Given request: Starting at the first line of the data below, write out each line exactly until you reach the line containing "cam.CreateExposureAttr(0.09)", and include that line too.

____ Recorded data

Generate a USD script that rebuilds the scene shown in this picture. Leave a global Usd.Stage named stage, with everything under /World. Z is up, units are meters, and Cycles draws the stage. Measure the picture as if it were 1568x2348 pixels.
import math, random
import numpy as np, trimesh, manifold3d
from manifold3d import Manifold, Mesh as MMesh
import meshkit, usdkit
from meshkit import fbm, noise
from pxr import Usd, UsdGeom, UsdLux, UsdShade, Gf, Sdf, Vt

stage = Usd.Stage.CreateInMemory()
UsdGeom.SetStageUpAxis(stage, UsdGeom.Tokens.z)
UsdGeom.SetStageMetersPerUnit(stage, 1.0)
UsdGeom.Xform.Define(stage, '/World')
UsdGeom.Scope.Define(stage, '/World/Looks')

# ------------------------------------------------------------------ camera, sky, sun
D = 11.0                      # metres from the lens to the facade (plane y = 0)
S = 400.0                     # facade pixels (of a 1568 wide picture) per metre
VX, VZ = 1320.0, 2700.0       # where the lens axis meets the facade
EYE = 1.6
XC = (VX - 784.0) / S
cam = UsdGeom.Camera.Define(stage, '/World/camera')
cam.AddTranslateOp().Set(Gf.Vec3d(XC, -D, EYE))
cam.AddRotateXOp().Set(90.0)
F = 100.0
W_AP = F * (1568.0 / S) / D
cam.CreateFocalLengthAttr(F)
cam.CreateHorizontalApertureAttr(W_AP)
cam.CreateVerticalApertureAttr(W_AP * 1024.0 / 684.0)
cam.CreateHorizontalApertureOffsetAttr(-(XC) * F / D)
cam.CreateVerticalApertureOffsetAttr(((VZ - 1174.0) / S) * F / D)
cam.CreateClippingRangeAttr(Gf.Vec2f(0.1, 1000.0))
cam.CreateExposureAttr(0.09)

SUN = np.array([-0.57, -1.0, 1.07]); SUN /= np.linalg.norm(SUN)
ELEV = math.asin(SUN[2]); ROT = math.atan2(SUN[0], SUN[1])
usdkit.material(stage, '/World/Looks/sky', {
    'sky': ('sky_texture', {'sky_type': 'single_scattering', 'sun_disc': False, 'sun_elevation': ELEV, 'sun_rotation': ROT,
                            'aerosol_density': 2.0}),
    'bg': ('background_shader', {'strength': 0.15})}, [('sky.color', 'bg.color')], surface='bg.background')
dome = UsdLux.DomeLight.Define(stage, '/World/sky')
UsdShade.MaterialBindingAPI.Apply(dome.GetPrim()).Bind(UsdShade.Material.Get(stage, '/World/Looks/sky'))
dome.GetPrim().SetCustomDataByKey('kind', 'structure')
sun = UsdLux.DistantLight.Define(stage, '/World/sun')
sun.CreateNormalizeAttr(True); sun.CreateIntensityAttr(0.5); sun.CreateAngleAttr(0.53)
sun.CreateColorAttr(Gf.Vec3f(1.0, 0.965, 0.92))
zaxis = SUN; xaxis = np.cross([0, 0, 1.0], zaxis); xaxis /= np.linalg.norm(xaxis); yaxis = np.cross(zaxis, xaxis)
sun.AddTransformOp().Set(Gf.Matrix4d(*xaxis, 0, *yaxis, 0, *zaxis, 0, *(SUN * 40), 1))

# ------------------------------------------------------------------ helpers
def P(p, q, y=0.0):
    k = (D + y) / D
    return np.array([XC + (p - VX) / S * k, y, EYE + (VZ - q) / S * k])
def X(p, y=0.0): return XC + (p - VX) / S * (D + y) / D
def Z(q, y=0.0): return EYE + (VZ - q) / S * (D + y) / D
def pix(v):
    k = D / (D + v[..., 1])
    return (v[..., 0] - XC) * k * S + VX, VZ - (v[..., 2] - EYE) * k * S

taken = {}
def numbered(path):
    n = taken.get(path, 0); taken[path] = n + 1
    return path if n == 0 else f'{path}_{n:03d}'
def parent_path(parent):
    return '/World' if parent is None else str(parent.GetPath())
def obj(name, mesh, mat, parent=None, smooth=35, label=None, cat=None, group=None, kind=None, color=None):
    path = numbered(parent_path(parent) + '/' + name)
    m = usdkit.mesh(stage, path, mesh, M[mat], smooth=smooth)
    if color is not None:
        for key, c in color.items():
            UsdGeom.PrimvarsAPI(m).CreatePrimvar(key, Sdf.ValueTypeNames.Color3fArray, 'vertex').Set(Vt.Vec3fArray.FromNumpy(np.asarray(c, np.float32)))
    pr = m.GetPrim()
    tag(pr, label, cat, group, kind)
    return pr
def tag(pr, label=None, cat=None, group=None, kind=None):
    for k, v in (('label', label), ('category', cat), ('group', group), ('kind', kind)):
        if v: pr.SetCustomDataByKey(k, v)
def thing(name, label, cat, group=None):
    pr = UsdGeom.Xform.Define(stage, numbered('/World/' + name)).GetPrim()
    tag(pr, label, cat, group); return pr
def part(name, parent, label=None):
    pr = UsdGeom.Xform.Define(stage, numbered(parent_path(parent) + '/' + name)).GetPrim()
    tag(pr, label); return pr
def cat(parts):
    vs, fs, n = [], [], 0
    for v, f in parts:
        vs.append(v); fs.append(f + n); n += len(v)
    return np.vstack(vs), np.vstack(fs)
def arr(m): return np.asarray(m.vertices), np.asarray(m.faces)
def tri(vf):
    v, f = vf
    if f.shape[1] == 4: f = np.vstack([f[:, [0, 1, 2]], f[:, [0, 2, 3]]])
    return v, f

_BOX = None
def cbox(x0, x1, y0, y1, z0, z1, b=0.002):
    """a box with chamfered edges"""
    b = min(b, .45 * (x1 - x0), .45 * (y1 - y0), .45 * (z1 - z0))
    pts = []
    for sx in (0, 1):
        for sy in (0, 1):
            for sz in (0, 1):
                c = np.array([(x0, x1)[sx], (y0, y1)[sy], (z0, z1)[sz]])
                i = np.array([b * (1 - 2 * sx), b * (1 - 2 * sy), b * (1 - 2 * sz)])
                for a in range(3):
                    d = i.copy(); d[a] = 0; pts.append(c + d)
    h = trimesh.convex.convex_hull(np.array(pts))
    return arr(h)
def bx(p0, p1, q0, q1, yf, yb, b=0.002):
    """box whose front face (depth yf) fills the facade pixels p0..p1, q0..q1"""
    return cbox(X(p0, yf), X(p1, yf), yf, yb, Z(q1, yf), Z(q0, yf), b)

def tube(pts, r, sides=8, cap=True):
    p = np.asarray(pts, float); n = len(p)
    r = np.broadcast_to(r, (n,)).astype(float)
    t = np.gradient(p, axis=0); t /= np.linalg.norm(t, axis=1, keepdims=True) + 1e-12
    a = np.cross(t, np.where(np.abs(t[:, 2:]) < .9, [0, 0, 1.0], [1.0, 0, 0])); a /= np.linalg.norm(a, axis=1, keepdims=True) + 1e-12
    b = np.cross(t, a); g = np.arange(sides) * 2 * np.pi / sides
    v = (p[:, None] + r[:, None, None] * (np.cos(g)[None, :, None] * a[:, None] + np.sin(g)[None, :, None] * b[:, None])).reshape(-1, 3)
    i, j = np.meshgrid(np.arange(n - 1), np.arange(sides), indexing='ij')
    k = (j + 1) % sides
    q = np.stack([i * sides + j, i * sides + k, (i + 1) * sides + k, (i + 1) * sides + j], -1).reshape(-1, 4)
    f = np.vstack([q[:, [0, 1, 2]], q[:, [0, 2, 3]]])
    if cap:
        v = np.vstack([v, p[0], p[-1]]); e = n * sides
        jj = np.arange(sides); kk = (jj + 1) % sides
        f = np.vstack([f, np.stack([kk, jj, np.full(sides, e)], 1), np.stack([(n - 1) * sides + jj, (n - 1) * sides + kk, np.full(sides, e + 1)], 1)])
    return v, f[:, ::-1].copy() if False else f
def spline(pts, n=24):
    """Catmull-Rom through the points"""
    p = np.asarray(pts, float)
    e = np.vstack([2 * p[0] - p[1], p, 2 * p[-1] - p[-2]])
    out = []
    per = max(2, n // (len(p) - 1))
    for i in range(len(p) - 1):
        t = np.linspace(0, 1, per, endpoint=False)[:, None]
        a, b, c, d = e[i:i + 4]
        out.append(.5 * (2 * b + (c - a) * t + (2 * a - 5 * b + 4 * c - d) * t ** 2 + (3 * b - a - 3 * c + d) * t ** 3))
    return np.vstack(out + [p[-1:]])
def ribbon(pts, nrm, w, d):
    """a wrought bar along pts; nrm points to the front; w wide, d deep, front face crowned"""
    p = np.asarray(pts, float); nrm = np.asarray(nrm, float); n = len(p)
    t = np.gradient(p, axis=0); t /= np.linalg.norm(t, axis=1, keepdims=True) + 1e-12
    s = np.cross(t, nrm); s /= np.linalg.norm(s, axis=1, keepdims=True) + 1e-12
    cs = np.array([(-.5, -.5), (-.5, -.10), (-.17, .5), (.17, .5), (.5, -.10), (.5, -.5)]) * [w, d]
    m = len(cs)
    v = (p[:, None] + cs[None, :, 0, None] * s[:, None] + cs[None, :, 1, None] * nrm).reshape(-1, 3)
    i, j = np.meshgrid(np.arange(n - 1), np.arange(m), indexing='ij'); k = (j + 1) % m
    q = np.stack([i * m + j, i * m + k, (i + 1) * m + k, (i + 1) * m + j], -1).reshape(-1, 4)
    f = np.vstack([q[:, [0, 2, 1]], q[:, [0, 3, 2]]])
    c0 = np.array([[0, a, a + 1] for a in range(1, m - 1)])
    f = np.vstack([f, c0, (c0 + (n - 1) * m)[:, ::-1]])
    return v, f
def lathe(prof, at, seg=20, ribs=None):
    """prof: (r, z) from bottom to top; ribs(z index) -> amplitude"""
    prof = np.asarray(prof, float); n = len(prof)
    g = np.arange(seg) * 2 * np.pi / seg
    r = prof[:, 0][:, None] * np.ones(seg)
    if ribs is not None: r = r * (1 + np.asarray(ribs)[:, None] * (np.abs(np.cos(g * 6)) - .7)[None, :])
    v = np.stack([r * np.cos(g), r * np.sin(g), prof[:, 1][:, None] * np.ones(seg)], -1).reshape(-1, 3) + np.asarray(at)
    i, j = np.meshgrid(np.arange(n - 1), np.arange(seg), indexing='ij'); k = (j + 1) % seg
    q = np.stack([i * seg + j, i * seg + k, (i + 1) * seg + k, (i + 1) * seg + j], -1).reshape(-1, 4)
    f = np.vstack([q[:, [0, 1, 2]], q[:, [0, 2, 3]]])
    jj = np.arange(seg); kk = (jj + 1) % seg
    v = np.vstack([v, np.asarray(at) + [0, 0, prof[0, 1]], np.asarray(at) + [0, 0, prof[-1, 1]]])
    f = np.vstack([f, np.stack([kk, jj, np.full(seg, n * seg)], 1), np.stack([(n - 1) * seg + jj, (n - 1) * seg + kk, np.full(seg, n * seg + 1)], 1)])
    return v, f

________

Answer:
Generate a USD script that rebuilds the scene shown in this picture. Leave a global Usd.Stage named stage, with everything under /World. Z is up, units are meters, and Cycles draws the stage. Measure the picture as if it were 1568x2348 pixels.
import math, random
import numpy as np, trimesh, manifold3d
from manifold3d import Manifold, Mesh as MMesh
import meshkit, usdkit
from meshkit import fbm, noise
from pxr import Usd, UsdGeom, UsdLux, UsdShade, Gf, Sdf, Vt

stage = Usd.Stage.CreateInMemory()
UsdGeom.SetStageUpAxis(stage, UsdGeom.Tokens.z)
UsdGeom.SetStageMetersPerUnit(stage, 1.0)
UsdGeom.Xform.Define(stage, '/World')
UsdGeom.Scope.Define(stage, '/World/Looks')

# ------------------------------------------------------------------ camera, sky, sun
D = 11.0                      # metres from the lens to the facade (plane y = 0)
S = 400.0                     # facade pixels (of a 1568 wide picture) per metre
VX, VZ = 1320.0, 2700.0       # where the lens axis meets the facade
EYE = 1.6
XC = (VX - 784.0) / S
cam = UsdGeom.Camera.Define(stage, '/World/camera')
cam.AddTranslateOp().Set(Gf.Vec3d(XC, -D, EYE))
cam.AddRotateXOp().Set(90.0)
F = 100.0
W_AP = F * (1568.0 / S) / D
cam.CreateFocalLengthAttr(F)
cam.CreateHorizontalApertureAttr(W_AP)
cam.CreateVerticalApertureAttr(W_AP * 1024.0 / 684.0)
cam.CreateHorizontalApertureOffsetAttr(-(XC) * F / D)
cam.CreateVerticalApertureOffsetAttr(((VZ - 1174.0) / S) * F / D)
cam.CreateClippingRangeAttr(Gf.Vec2f(0.1, 1000.0))
cam.CreateExposureAttr(0.09)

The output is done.